I do not know that it is necessary for the court to decide whether this was a “promissory note,” technically so called. The question is, whether the count in the declaration is sufficient It avers that the directors of the company did require a certain portion of the $250 to be paid at a fixed time, naming the time, and that the money was not paid at that time, and that, by the charter of the company, the whole sum became payable.

I hold this to be a contract, in substance, to pay two hundred and fifty dollars to the Mercantile Mutual Fire Insurance Company of Chicago; the words “or the treasurer for the time being,” being simply, I think, indicative that the money might be paid to the company through its treasurer.

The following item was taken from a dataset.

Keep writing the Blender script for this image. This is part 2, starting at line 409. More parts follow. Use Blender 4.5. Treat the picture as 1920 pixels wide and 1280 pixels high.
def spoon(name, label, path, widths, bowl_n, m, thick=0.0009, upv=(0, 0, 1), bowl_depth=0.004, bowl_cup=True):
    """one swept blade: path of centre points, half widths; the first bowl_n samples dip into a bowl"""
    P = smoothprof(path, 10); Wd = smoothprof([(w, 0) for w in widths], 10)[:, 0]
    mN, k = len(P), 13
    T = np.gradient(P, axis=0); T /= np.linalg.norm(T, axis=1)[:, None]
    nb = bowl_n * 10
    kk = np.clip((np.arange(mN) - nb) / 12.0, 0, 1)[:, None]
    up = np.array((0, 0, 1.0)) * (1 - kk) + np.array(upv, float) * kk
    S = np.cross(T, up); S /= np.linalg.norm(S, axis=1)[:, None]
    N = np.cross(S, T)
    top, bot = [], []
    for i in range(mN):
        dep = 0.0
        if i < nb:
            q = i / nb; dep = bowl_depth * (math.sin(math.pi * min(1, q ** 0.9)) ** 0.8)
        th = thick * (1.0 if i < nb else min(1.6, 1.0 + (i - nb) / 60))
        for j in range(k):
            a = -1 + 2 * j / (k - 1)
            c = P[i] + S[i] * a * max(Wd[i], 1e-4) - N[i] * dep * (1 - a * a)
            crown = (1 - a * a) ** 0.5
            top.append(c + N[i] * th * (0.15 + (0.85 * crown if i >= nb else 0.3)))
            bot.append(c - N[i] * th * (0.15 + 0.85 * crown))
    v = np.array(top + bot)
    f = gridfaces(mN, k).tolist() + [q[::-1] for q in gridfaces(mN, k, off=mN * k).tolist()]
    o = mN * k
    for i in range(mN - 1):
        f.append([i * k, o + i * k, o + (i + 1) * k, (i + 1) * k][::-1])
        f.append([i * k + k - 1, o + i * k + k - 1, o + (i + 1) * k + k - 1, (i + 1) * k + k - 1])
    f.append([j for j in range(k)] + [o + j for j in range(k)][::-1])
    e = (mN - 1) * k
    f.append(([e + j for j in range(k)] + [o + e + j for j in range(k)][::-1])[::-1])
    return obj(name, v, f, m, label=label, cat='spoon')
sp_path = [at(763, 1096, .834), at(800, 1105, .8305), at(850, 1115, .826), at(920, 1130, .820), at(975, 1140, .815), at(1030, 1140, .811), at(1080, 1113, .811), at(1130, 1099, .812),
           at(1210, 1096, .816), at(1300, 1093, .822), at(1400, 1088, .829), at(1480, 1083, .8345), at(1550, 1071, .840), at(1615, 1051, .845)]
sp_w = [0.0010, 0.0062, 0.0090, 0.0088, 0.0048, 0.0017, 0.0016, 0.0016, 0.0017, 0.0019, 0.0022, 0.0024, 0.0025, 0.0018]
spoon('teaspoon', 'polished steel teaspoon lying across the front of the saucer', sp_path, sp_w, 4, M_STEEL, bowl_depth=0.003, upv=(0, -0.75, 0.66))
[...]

Then the time at which payment was to be made became certain when the directors of the company, agreeably to their act of incorporation, fixed the time requiring the money to be paid. So, according to the rule, “Id certum est quod certum reddl potest,” it will become certain precisely on the same principle as money payable on demand. There the time when it is payable is uncertain. It does not technically become payable until the demand is made. The demand having been made, that which was uncertain has become certain. So here, this is in the nature of a demand by the directors of the company to make payment, and when that demand is made, then the time is fixed and certain.

I think the demurrer must be overruled, with leave to the defendants to plead if they so elect.

NOTE. A written promise to pay a sum “in such manner and proportions, and at such time and place as he shall from time to time require,” is a promissory note. Goshen, etc., Turnpike Co. v. Hurtin, 9 Johns. 217; Washington Co. Mut. Ins. Co. v. Miller, 26 Vt. 77. An instrument as follows: “I promise to pay M. $172 when I collect a note received from him on T.,” is due and payable on the occurrence of the contingency. Walker v. Phillips, 35 Tex. 784. For a full exposition of the maxim “Id certum est quod certum reddi potest,” consult Broom, Leg. Max. 599.

1 [Reported by Josiah H. Bissell, Esq., and here reprinted by permission.]